I don’t know what happened to poor Anna Faris. I had high hopes for her as her generation’s Judy Holliday and kept thinking she just wasn’t getting the right parts, but she is officially in a bad spiral. Maybe it’s the smudged eye makeup and droopy lips that makes her look lost and lachrymose, but in this movie, her character is positively a drag.

The good news is that as object-of-desire Tori Fredreking, homecoming queen of their high school class, now newly hired banking intern at the then-all-powerful Drexel Burnham Lambert (Demetri Martin has a small role as a colleague), emerging star Teresa Palmer is fetching, fresh and very likable. She looks uncannily like a blonde Kristen Stewart, only not as dour, and with plenty of appeal all her own. And you’d never guess she’s Australian—her American accent is flawless.

Chris Pratt of my favorite current sitcom, Parks and Recreation, has a fun role as Wendy’s preppie frat-boy boyfriend. Though they play an unsuccessful couple in the movie, things were evidently warmer on-set, as Faris and Pratt married in real-life after working on this movie. Grace and Palmer are also reputedly a couple. That was one busy shoot!

This movie takes place on Labor Day weekend, 1988. It’s a real wasted opportunity that the movie doesn’t foreshadow the fact that in a matter of weeks the SEC would sue Drexel Burnham for insider trading, leading to one of the then-biggest Wall Street scandals ever, with the arrest of Ivan Boesky and Michael Milken. Now, THAT’s an interesting 80s story. Tori doesn’t have to quit; her company’s about to fold.

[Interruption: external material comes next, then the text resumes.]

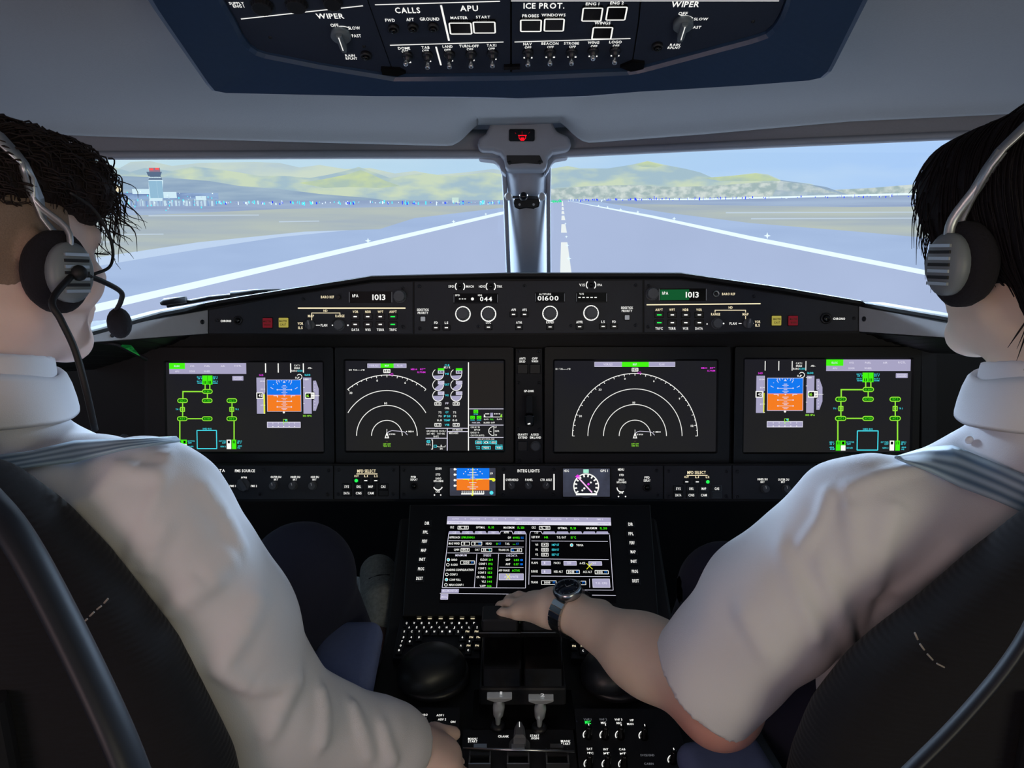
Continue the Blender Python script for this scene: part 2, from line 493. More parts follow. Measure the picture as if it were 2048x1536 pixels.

Of course, this all seems positively quaint by today’s standards, when crimes of far greater magnitude and audacity go down in the financial world seemingly with no consequences, and plenty of people (including the bankers themselves) think bankers are kings of the world. Merrill Lynch bankers got huge bonuses after the subprime mortgage debacle, not prison sentences. Makes one remember with nostalgia the days when yuppies were considered scum.

On the way out my friend complained that Take Me Home Tonight is a pastiche of every 80s movie on the shelf. Like that’s a bad thing. Sure, this movie can’t hold a glow stick to Dazed and Confused, which is a perfect piece of cinema. But children of the 80s might still find Take Me Home Tonight a harmlessly enjoyable blast from our past.